THE PROBLEM — Give the listing again character for character, but drop the images.
+++
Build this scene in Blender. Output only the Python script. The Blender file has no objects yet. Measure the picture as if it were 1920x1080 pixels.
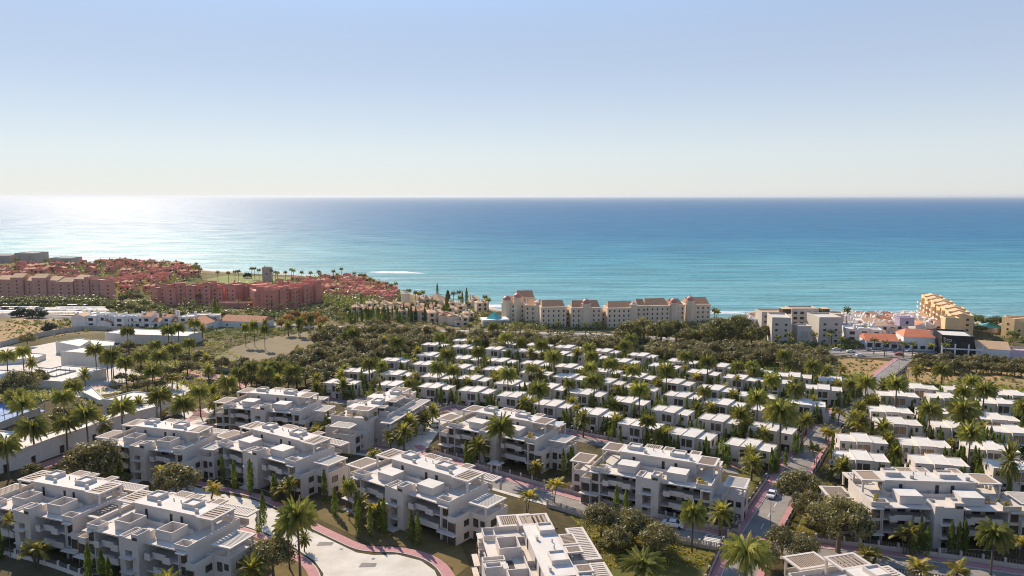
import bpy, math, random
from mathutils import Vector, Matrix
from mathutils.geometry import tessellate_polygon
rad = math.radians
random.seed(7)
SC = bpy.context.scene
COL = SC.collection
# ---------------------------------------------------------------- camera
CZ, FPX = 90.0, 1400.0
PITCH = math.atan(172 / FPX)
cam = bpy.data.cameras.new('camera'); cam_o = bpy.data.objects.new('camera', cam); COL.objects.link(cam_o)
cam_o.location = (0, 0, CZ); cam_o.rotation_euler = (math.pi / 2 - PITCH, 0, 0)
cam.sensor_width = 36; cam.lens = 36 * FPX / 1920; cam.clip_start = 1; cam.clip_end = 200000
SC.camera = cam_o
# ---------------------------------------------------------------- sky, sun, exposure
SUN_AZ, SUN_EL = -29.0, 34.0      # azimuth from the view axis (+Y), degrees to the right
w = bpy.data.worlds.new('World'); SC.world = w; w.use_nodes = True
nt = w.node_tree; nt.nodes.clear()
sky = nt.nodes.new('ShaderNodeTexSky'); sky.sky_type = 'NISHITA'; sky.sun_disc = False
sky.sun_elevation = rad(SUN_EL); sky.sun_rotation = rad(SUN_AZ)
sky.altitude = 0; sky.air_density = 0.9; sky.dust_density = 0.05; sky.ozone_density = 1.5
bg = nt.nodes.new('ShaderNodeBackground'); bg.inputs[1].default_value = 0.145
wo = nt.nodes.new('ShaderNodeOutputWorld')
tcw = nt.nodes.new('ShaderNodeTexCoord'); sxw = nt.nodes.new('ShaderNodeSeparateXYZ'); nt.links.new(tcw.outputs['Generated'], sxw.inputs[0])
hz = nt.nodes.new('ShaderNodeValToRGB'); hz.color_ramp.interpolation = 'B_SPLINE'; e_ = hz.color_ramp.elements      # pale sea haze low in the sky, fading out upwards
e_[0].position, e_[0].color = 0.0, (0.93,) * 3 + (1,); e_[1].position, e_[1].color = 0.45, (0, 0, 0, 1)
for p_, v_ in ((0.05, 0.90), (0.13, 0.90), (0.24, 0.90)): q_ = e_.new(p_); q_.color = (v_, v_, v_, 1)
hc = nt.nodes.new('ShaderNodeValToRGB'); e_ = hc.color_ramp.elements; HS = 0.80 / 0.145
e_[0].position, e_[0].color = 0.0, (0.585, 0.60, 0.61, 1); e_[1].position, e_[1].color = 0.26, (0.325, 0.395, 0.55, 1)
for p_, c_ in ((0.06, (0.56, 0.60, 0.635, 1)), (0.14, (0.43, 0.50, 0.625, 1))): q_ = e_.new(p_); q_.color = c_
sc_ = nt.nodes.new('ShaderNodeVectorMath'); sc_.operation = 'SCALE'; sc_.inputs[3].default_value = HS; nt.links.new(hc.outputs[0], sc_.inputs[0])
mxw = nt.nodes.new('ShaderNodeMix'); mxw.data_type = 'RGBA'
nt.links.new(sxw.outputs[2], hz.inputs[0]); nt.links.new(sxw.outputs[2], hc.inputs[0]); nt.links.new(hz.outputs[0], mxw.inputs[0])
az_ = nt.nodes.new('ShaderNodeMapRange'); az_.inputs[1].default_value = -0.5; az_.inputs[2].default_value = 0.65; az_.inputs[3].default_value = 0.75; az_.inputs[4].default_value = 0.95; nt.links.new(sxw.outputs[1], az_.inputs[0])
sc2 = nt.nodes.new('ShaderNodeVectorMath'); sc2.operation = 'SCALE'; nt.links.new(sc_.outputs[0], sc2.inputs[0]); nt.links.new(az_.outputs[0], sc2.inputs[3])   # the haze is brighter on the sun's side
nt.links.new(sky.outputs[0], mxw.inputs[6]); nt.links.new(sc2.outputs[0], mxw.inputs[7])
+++
SOLUTION TO THIS PROBLEM —
Build this scene in Blender. Output only the Python script. The Blender file has no objects yet. Measure the picture as if it were 1920x1080 pixels.
import bpy, math, random
from mathutils import Vector, Matrix
from mathutils.geometry import tessellate_polygon
rad = math.radians
random.seed(7)
SC = bpy.context.scene
COL = SC.collection
# ---------------------------------------------------------------- camera
CZ, FPX = 90.0, 1400.0
PITCH = math.atan(172 / FPX)
cam = bpy.data.cameras.new('camera'); cam_o = bpy.data.objects.new('camera', cam); COL.objects.link(cam_o)
cam_o.location = (0, 0, CZ); cam_o.rotation_euler = (math.pi / 2 - PITCH, 0, 0)
cam.sensor_width = 36; cam.lens = 36 * FPX / 1920; cam.clip_start = 1; cam.clip_end = 200000
SC.camera = cam_o
# ---------------------------------------------------------------- sky, sun, exposure
SUN_AZ, SUN_EL = -29.0, 34.0      # azimuth from the view axis (+Y), degrees to the right
w = bpy.data.worlds.new('World'); SC.world = w; w.use_nodes = True
nt = w.node_tree; nt.nodes.clear()
sky = nt.nodes.new('ShaderNodeTexSky'); sky.sky_type = 'NISHITA'; sky.sun_disc = False
sky.sun_elevation = rad(SUN_EL); sky.sun_rotation = rad(SUN_AZ)
sky.altitude = 0; sky.air_density = 0.9; sky.dust_density = 0.05; sky.ozone_density = 1.5
bg = nt.nodes.new('ShaderNodeBackground'); bg.inputs[1].default_value = 0.145
wo = nt.nodes.new('ShaderNodeOutputWorld')
tcw = nt.nodes.new('ShaderNodeTexCoord'); sxw = nt.nodes.new('ShaderNodeSeparateXYZ'); nt.links.new(tcw.outputs['Generated'], sxw.inputs[0])
hz = nt.nodes.new('ShaderNodeValToRGB'); hz.color_ramp.interpolation = 'B_SPLINE'; e_ = hz.color_ramp.elements      # pale sea haze low in the sky, fading out upwards
e_[0].position, e_[0].color = 0.0, (0.93,) * 3 + (1,); e_[1].position, e_[1].color = 0.45, (0, 0, 0, 1)
for p_, v_ in ((0.05, 0.90), (0.13, 0.90), (0.24, 0.90)): q_ = e_.new(p_); q_.color = (v_, v_, v_, 1)
hc = nt.nodes.new('ShaderNodeValToRGB'); e_ = hc.color_ramp.elements; HS = 0.80 / 0.145
e_[0].position, e_[0].color = 0.0, (0.585, 0.60, 0.61, 1); e_[1].position, e_[1].color = 0.26, (0.325, 0.395, 0.55, 1)
for p_, c_ in ((0.06, (0.56, 0.60, 0.635, 1)), (0.14, (0.43, 0.50, 0.625, 1))): q_ = e_.new(p_); q_.color = c_
sc_ = nt.nodes.new('ShaderNodeVectorMath'); sc_.operation = 'SCALE'; sc_.inputs[3].default_value = HS; nt.links.new(hc.outputs[0], sc_.inputs[0])
mxw = nt.nodes.new('ShaderNodeMix'); mxw.data_type = 'RGBA'
nt.links.new(sxw.outputs[2], hz.inputs[0]); nt.links.new(sxw.outputs[2], hc.inputs[0]); nt.links.new(hz.outputs[0], mxw.inputs[0])
az_ = nt.nodes.new('ShaderNodeMapRange'); az_.inputs[1].default_value = -0.5; az_.inputs[2].default_value = 0.65; az_.inputs[3].default_value = 0.75; az_.inputs[4].default_value = 0.95; nt.links.new(sxw.outputs[1], az_.inputs[0])
sc2 = nt.nodes.new('ShaderNodeVectorMath'); sc2.operation = 'SCALE'; nt.links.new(sc_.outputs[0], sc2.inputs[0]); nt.links.new(az_.outputs[0], sc2.inputs[3])   # the haze is brighter on the sun's side
nt.links.new(sky.outputs[0], mxw.inputs[6]); nt.links.new(sc2.outputs[0], mxw.inputs[7])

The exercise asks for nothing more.